Sin embargo, esta desvalorización no es definitiva. Contiene su contrario. Porque incluso cuando el capital proclama nuestra obsolescencia, seguimos siendo su única fuente real de valor. La IA no crea sentido por sí sola. Se alimenta de nuestra inteligencia colectiva, del intelecto general, de la sabiduría de las mayorías. Cada algoritmo necesita insumos. Y esos insumos no son solo datos, sino que provienen de cuerpos en movimiento, de vínculos afectivos, de decisiones cotidianas. Desde el teléfono hasta el refrigerador, desde el reloj inteligente hasta la cámara urbana, todo dispositivo se convierte en interfaz de extracción de nuestro tiempo de trabajo.

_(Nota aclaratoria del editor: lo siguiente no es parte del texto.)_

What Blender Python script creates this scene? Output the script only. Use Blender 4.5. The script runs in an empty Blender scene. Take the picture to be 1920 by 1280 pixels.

El ser humano sigue siendo, en esta fábrica invisible de la vida, el núcleo de toda valorización.
Frente a este escenario, el desafío no es rechazar el desarrollo científico-tecnológico que define a esta cuarta revolución industrial digital, sino disputar su orientación, su finalidad, su sentido. No se trata de negar la técnica, sino de interrogar su uso ¿al servicio de quién opera?, ¿qué mundo construye?, ¿qué formas de vida habilita o cancela? La “Madre IA” no debe servir a los intereses de esa Nueva Aristocracia Financiera y Tecnológica, sino ser reconfigurada como herramienta de las mayorías, como mediación para la vida y la emancipación de los pueblos, no como dispositivo de su subordinación.
El marxismo recuerda que la verdadera valorización del género humano no radica en su productividad, sino en su potencia, en la capacidad de crear mundos comunes, de transformar la necesidad en libertad. Esa potencia no crece como acumulación lineal, sino como historicidad; se expresa en la contingencia, en la posibilidad de introducir el fin allí donde todo parece determinado, en la capacidad de orientar la praxis hacia lo que aún no existe. La positividad de la técnica —encarnada hoy en la inteligencia artificial, los algoritmos y el Internet de las Cosas— se presenta como afirmación constante, no admite interrupciones, no reconoce el límite, no integra su contrario. El ser humano, en cambio, como plantea Jean-Paul Sartre, es negatividad, puede decir no, suspender lo dado, abrir el espacio de lo posible. Su historicidad está marcada por la contingencia, por el fin, por esa teleología que orienta la acción hacia horizontes no programados.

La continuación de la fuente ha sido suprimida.